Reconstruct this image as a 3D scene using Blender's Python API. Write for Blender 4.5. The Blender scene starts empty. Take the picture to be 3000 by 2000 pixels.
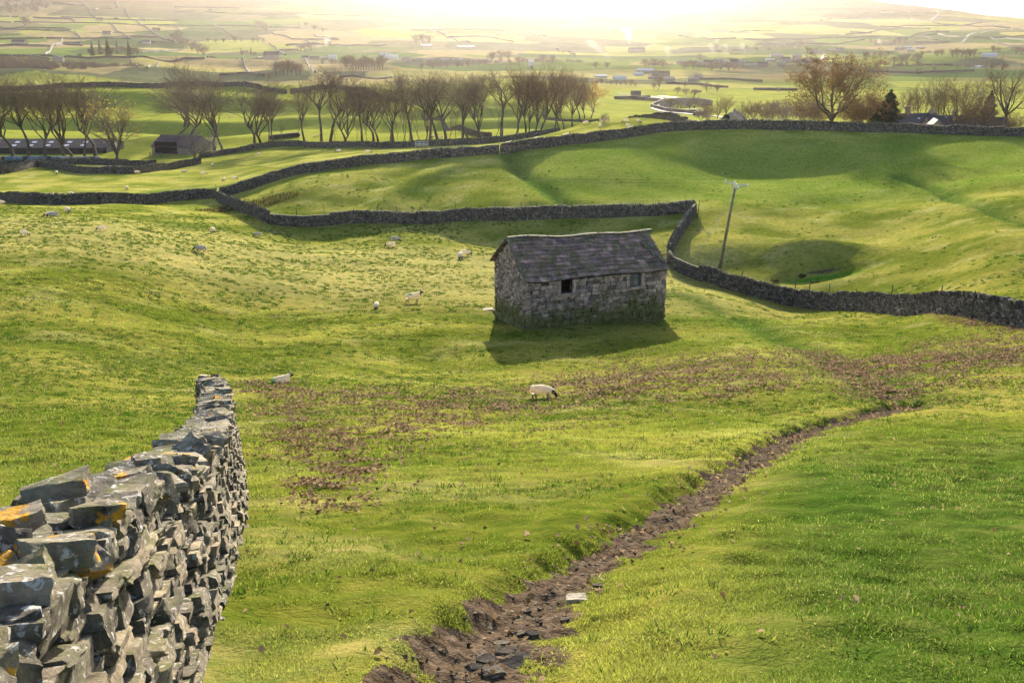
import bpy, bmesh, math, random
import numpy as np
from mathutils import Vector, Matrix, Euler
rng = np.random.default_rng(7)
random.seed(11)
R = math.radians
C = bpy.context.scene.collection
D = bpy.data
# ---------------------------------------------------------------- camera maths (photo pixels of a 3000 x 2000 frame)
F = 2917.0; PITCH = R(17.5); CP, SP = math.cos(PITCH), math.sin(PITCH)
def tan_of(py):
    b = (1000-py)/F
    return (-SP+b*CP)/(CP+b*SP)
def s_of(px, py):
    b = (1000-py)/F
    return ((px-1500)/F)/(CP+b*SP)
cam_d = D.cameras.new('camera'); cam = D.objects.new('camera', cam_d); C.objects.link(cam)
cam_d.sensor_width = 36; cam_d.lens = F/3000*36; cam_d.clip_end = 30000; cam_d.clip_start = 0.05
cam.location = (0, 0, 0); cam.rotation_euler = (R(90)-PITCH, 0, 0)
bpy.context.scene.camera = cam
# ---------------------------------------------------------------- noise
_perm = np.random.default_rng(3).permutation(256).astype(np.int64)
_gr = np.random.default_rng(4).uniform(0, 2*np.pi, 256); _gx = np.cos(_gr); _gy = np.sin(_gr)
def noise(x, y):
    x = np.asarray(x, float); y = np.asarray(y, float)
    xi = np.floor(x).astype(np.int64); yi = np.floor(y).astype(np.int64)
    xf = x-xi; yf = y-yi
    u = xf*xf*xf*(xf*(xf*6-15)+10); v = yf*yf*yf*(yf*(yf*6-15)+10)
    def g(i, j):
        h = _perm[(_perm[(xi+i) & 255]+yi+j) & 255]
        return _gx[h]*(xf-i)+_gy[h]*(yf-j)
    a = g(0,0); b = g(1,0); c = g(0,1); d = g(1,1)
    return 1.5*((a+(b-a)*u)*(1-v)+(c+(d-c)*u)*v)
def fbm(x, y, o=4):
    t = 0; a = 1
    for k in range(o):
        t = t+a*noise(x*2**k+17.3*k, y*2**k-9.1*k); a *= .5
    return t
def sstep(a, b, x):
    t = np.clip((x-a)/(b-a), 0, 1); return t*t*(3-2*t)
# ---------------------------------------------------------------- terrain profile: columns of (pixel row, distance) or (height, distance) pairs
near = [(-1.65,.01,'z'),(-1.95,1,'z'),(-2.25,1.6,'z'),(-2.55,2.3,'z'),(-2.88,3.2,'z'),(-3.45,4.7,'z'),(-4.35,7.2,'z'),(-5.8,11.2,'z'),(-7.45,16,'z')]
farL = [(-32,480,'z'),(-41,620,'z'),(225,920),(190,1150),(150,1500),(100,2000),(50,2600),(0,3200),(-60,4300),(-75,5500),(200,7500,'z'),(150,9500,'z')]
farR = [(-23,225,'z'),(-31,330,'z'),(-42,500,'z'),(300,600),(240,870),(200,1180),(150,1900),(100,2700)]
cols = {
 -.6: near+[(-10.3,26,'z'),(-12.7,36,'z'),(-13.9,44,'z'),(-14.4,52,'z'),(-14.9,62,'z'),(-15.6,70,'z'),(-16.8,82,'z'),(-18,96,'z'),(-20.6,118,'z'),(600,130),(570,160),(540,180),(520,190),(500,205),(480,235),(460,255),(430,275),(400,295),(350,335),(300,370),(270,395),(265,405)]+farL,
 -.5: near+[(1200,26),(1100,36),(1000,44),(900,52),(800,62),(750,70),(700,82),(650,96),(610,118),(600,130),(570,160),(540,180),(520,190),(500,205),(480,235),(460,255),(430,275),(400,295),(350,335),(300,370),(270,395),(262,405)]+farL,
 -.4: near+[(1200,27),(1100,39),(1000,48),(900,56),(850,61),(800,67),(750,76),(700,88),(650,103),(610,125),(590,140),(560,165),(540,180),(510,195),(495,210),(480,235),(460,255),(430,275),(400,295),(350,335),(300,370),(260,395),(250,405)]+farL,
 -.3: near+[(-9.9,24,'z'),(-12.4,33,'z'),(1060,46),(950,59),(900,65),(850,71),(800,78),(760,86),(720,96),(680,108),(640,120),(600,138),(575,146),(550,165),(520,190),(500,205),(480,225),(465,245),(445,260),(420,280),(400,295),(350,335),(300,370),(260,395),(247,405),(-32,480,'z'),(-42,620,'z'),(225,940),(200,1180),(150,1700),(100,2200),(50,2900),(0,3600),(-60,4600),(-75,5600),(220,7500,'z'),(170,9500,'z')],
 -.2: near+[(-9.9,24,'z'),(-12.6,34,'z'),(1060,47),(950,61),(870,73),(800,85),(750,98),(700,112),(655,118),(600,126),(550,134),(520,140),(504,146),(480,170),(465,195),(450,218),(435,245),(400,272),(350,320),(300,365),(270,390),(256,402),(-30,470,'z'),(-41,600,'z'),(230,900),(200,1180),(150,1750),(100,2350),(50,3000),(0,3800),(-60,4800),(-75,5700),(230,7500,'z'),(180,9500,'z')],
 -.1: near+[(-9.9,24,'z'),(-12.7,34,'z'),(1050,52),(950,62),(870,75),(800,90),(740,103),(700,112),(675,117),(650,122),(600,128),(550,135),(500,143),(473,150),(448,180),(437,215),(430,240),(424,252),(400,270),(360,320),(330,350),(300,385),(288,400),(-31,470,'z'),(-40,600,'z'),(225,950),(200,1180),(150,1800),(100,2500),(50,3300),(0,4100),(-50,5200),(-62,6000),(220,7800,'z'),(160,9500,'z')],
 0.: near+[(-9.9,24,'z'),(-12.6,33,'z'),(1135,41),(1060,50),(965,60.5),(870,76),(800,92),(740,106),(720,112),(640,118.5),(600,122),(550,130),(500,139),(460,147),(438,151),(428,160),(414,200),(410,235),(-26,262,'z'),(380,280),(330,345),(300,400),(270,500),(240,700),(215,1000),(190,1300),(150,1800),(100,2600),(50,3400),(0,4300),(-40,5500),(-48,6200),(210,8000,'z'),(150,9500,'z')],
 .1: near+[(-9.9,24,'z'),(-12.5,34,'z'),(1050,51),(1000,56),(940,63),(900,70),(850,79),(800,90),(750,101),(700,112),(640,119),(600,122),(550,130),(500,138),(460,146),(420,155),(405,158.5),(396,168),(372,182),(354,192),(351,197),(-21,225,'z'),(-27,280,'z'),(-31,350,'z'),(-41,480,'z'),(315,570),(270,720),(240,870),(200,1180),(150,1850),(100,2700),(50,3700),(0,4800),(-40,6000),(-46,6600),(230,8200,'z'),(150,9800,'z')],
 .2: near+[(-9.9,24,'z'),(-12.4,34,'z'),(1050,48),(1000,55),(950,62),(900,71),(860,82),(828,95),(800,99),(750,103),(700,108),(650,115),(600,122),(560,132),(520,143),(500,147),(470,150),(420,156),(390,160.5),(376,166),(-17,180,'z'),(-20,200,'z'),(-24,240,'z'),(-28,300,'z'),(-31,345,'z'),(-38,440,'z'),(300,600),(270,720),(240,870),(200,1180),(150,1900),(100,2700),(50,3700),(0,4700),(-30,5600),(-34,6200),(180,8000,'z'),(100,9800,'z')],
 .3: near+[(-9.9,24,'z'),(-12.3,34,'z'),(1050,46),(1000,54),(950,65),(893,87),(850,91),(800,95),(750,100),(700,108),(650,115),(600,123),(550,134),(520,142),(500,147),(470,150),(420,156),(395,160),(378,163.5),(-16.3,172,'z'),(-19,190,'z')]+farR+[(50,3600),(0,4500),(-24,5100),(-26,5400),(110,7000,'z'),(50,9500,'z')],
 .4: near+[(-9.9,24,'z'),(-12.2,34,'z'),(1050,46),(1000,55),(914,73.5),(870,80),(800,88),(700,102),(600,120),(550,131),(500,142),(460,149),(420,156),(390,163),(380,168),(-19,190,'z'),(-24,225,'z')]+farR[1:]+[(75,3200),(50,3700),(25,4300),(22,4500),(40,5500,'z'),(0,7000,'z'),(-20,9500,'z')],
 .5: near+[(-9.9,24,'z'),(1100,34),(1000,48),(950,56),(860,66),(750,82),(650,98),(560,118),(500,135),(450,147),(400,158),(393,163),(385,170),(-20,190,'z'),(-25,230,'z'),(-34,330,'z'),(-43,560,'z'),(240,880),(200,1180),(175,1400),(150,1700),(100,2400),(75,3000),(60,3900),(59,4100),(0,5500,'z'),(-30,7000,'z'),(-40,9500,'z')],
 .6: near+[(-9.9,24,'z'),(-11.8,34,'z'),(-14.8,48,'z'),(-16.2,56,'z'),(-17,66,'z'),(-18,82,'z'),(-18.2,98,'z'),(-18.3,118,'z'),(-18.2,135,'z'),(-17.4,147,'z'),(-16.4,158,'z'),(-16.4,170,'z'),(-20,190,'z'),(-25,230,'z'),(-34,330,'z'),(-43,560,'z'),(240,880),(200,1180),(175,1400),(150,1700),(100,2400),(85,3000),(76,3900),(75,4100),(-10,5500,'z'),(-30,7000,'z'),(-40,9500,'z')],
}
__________
*WHAT YOU WILL DO:*
Identify the lines above that contain the word "pixels", then copy them.

*SOLUTION:*
Reconstruct this image as a 3D scene using Blender's Python API. Write for Blender 4.5. The Blender scene starts empty. Take the picture to be 3000 by 2000 pixels.
# ---------------------------------------------------------------- camera maths (photo pixels of a 3000 x 2000 frame)